Plane Crash 911 Calls: ‘It Flew Right Into the Freakin’ Mountain’

By Maria Nikias

Nov 28, 2011 7:58pm

Witnesses to a small plane crash in Arizona’s Superstition Mountains reacted with disbelief and horror as the aircraft flew straight into the rugged terrain, killing all six people on board.

The Pinal County Sheriff’s Department today released the 911 calls placed moments after the crash.

“We were just watching it and it flew right into the freakin’ mountain,” the first caller said. “It looked like they flew … like they didn’t know Ship Rock was there.”

The caller, a resident who seemed familiar with the rugged terrain, continued to describe the plane as exploding as soon as it hit the mountains.
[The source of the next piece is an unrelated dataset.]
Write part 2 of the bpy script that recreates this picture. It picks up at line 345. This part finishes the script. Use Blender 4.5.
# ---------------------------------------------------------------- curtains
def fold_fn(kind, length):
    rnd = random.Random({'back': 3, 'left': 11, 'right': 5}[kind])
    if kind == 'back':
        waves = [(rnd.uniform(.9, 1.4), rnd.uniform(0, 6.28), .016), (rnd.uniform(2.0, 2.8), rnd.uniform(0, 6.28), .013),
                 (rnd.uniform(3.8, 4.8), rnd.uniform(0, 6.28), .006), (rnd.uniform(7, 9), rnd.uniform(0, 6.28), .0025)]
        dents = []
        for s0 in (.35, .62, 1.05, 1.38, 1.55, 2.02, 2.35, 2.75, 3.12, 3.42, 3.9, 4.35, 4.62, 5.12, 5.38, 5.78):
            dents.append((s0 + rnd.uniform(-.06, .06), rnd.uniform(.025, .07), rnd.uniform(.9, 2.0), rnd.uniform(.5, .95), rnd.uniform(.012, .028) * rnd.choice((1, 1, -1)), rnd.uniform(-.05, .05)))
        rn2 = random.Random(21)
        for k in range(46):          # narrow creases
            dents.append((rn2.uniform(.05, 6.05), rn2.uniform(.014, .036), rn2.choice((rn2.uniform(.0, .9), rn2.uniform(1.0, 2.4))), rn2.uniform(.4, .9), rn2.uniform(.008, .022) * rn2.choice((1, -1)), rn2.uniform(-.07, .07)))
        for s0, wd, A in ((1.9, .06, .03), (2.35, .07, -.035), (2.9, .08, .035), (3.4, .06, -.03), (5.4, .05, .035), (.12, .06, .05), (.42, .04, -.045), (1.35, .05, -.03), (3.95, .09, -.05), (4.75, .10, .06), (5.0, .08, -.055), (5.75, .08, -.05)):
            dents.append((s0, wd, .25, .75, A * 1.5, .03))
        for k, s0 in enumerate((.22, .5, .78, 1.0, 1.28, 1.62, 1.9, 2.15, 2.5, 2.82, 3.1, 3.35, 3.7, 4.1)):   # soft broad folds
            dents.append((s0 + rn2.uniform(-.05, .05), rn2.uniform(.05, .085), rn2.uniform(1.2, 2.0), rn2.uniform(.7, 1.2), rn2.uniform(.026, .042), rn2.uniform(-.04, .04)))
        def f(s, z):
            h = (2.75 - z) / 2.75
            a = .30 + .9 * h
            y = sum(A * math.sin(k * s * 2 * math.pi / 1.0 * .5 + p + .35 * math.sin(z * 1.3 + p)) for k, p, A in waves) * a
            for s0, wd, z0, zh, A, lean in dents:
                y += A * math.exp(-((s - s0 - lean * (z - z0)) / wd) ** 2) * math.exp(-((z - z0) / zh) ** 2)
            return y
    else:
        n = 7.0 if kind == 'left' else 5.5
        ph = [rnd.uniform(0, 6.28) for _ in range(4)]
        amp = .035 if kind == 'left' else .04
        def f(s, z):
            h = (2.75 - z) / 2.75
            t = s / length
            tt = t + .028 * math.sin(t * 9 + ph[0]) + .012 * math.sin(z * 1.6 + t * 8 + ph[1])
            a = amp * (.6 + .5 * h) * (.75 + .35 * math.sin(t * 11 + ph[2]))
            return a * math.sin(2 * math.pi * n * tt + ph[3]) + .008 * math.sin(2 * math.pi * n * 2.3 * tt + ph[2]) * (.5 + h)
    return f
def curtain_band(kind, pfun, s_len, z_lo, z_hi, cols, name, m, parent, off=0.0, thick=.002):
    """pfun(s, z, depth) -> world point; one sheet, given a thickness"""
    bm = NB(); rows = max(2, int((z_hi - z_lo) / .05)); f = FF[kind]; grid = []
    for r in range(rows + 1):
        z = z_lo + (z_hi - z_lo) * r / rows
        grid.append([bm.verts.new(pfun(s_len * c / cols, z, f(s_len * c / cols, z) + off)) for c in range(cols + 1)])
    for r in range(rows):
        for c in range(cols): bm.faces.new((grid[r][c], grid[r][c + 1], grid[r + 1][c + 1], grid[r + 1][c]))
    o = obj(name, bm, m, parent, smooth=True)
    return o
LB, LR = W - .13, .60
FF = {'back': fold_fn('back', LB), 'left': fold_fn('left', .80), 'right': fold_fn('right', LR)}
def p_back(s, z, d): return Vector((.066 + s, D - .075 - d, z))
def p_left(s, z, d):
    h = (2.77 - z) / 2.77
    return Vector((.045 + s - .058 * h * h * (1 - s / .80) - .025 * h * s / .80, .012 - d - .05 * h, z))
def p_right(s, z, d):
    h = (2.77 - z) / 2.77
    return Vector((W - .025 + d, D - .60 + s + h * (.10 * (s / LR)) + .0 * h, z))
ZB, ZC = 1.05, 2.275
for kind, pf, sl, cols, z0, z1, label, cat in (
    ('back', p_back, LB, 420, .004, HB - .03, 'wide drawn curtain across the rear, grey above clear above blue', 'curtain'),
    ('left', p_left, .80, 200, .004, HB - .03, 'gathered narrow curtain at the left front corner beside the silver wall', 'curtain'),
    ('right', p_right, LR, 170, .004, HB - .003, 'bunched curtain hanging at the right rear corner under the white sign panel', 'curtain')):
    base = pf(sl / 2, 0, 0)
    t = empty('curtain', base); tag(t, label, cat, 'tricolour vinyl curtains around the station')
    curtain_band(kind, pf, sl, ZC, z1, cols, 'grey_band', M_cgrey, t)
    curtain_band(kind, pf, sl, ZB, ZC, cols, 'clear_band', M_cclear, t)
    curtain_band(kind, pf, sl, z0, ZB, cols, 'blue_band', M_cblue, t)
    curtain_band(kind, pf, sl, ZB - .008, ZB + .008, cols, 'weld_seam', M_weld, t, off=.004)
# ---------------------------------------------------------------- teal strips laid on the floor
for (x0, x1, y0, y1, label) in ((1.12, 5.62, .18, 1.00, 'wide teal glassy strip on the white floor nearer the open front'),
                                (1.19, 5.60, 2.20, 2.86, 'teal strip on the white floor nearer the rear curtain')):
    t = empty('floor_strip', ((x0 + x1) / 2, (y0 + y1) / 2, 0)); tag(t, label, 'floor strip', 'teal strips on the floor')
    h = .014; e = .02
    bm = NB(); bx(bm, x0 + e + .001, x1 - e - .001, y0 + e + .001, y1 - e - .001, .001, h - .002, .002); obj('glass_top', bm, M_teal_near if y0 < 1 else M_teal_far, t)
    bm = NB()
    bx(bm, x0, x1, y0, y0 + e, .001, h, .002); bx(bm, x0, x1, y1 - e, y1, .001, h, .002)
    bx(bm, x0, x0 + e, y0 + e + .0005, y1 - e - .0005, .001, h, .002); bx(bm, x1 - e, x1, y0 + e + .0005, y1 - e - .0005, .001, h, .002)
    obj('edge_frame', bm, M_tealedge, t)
“We were watching it fly over and it burst into fire,” he said. “Oh my god.”

Following the first call, the Pinal County sheriff’s dispatcher received numerous others, but explained to the worried residents that units were already en route to the scene.

The plane crashed into the face of the Superstition Mountains at around 5 p.m. Wednesday shortly after takeoff. The victims of the fiery crash were identified as Shawn Perry, 39, of Safford, Ariz., who was flying his three young children: Morgan, 9; Logan, 8; and Luke, 6. The children live with their mother Karen in Canyon, Ariz., and were traveling with their father to spend Thanksgiving with him in Safford, Ariz.

The other two adults on board were identified as Russel Hardy, 31, who was the co-owner of the Rockwell AC69 twin-engine plane, and Joseph Hardwick, 22, a mechanic who was engaged to be married on Dec. 16.

Since the fiery crash, rescuers searched for remains of victims and pieces of the plane. Yet in the past few days, officials say people have attempted to climb to the crash site and one person even dropped off a bone fragment at the ranger’s station.

“For some reason, beyond what we can understand, there’s people that want to go up there,” sheriff’s department spokesman Elias Johnson said. “We don’t need that, everything we need off the mountain we got off the mountain.

“There’s just no way to close down that upper portion,” Johnson said. “We’ve had several people ask us about how to get up there, and we’re not helping anyone by giving them directions.”

According to The Associated Press, a National Transportation Safety Board investigator says radar data shows the pilot turned to the southeast and “basically flew straight and level” until the plane hit the mountains. The investigator’s preliminary report is expected to be released within days.